Dalam situasi politik yang menekan, guru sering menjadi suara moral yang menolak ikut arus. Mereka tahu bahwa mendidik bukan sekadar mencetak pekerja, tetapi membentuk manusia merdeka—yang berani menggunakan akal dan hati nuraninya.

Ketika Guru Menjadi Lentera di Tengah Kegelapan

Sejarah menunjukkan, banyak perubahan besar dimulai dari ruang kelas. Ketika penguasa zalim mencoba mematikan cahaya, guru-lah yang menyalakan lentera pengetahuan.

Bayangkan seorang guru di pelosok yang tetap mengajarkan kejujuran meski lingkungannya korup. Atau guru yang diam-diam mengajak siswanya membaca buku-buku kritis tentang kebebasan berpikir. Mereka mungkin tidak memegang senjata, tetapi pena dan kata-kata mereka bisa mengguncang tatanan yang tidak adil.

Dalam dunia yang penuh propaganda, guru yang berpikir merdeka adalah bentuk perlawanan paling kuat. Ia menolak tunduk pada ketakutan, karena tahu: menutup mulut di depan ketidakadilan sama saja dengan menyetujui kezaliman itu sendiri.

Antara Kekuasaan dan Kebenaran

Penguasa zalim sering takut pada guru. Bukan karena fisik atau kekayaan mereka, tetapi karena pikiran merdeka yang diajarkan guru bisa membangunkan kesadaran rakyat.
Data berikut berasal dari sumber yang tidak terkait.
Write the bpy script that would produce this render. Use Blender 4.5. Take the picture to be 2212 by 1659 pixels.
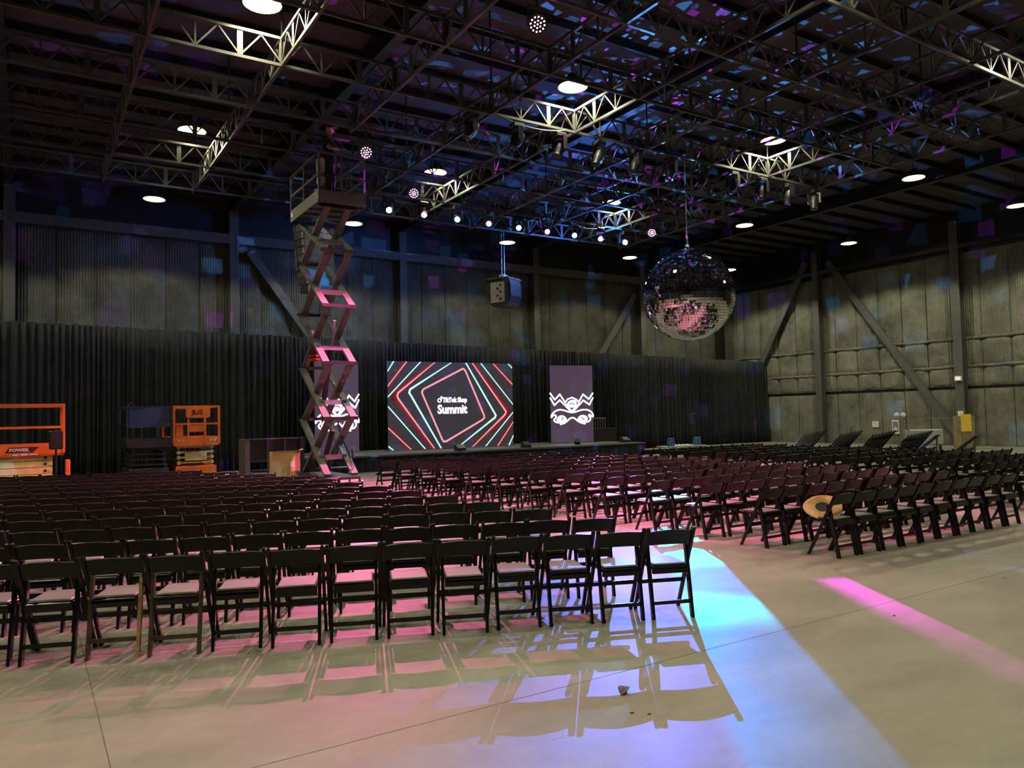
import bpy, bmesh, math, random
from mathutils import Vector, Matrix
random.seed(7)
R = math.radians
S = bpy.context.scene
for o in list(bpy.data.objects):
    bpy.data.objects.remove(o)
COL = S.collection

# ------------------------------------------------------------------ camera
FPX, CAM_H = 1640.0, 1.75
yaw, pitch, roll = R(32.5), R(2.4), R(1.24)
fwd = Vector((math.sin(yaw)*math.cos(pitch), math.cos(yaw)*math.cos(pitch), math.sin(pitch)))
r0 = Vector((math.cos(yaw), -math.sin(yaw), 0)); u0 = r0.cross(fwd)
cr = r0*math.cos(roll) - u0*math.sin(roll); cu = r0*math.sin(roll) + u0*math.cos(roll)
cd = bpy.data.cameras.new('camera'); cam = bpy.data.objects.new('camera', cd); COL.objects.link(cam)
m = Matrix((cr, cu, -fwd)).transposed().to_4x4(); m.translation = (0, 0, CAM_H)
cam.matrix_world = m
cd.sensor_width = 36; cd.lens = 36*FPX/2212; cd.clip_start = .05; cd.clip_end = 200
S.camera = cam

# ------------------------------------------------------------------ world, view
w = bpy.data.worlds.new('world'); S.world = w; w.use_nodes = True
w.node_tree.nodes['Background'].inputs[0].default_value = (.02, .025, .04, 1)
w.node_tree.nodes['Background'].inputs[1].default_value = .05
S.view_settings.view_transform = 'Standard'; S.view_settings.look = 'None'
S.view_settings.gamma = 1; S.view_settings.use_curve_mapping = False
S.view_settings.exposure = 0.0
cy_ = S.cycles
cy_.max_bounces = 5; cy_.diffuse_bounces = 3; cy_.glossy_bounces = 3; cy_.transmission_bounces = 2; cy_.volume_bounces = 0; cy_.transparent_max_bounces = 4
cy_.caustics_reflective = False; cy_.caustics_refractive = False; cy_.use_adaptive_sampling = True; cy_.adaptive_threshold = .12; cy_.adaptive_min_samples = 12
cy_.sample_clamp_indirect = 6

# light levels, all in one place
BAY_W = 520.0                    # each ceiling lamp
BAY_COL = (1.0, .955, .63)
PAR_COL = (1.0, .16, .42)
PAR_W = 6800.0
BLUE_W, MAG_W = 36000.0, 90000.0
BALL_W = 6000.0
WASH_W = 3000.0

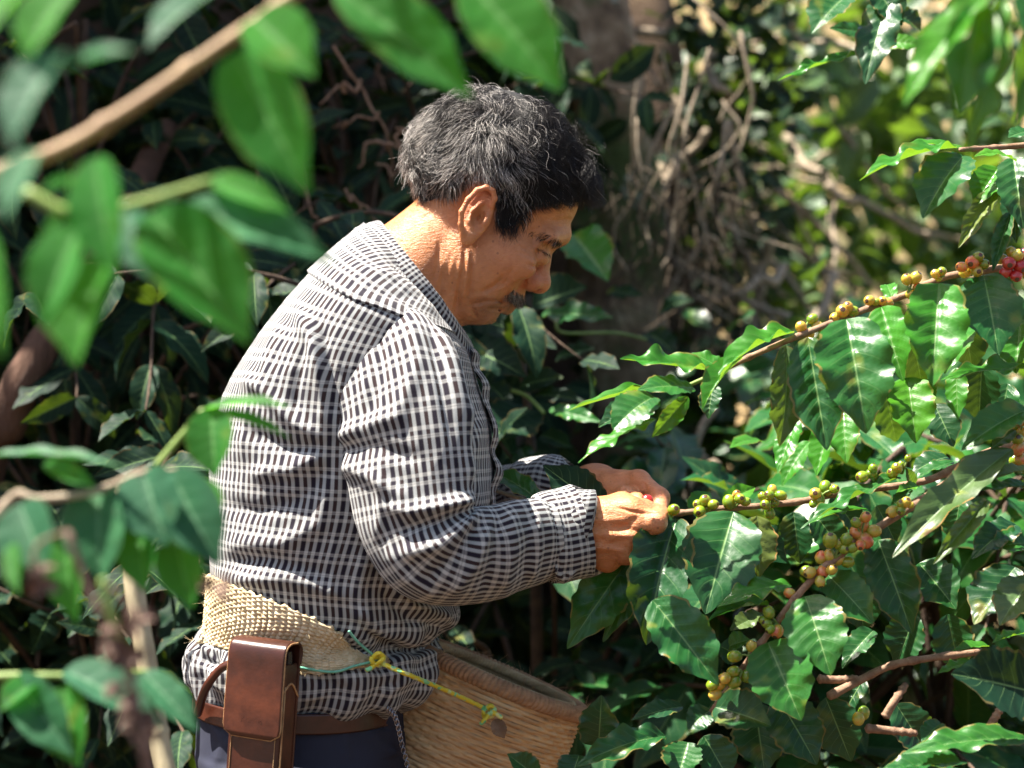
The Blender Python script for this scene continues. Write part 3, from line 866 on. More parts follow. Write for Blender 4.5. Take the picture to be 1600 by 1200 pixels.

Seorang penguasa bisa menguasai tubuh manusia, tapi tidak bisa menaklukkan pikirannya—selama masih ada guru yang mengajarkan keberanian berpikir.

Guru sejati tahu bahwa loyalitasnya bukan kepada penguasa, melainkan kepada kebenaran dan kemanusiaan. Ia akan tetap berbicara jujur walau risikonya besar, karena dalam dirinya hidup semangat untuk membebaskan, bukan menundukkan.

Guru sebagai Benteng Harapan

Ketika keadilan tampak kabur dan suara kebenaran ditekan, masyarakat masih punya satu harapan: guru. Di tangan guru, generasi baru bisa tumbuh dengan keberanian untuk berkata “tidak” pada ketidakadilan dan “ya” pada kebenaran.

Guru tidak selalu berteriak di jalan atau menulis manifesto perlawanan. Kadang perjuangannya sederhana—membuka wawasan siswa tentang kejujuran, mengajak berpikir kritis, dan menanamkan empati. Tapi justru dari kesederhanaan itulah lahir kekuatan besar: kesadaran kolektif untuk melawan kebodohan dan penindasan.

Penutup

Guru dan penguasa zalim berada di dua kutub yang bertolak belakang. Penguasa zalim ingin rakyat tunduk tanpa berpikir; guru ingin muridnya berpikir tanpa tunduk.

Dalam benturan antara kekuasaan dan pengetahuan, guru adalah penjaga terakhir dari kemerdekaan batin manusia. Selama masih ada guru yang jujur dan berani, kezaliman tidak akan pernah benar-benar menang—karena dari ruang kelas kecil di pelosok negeri, selalu lahir generasi yang siap menegakkan kebenaran dengan akal dan nurani mereka.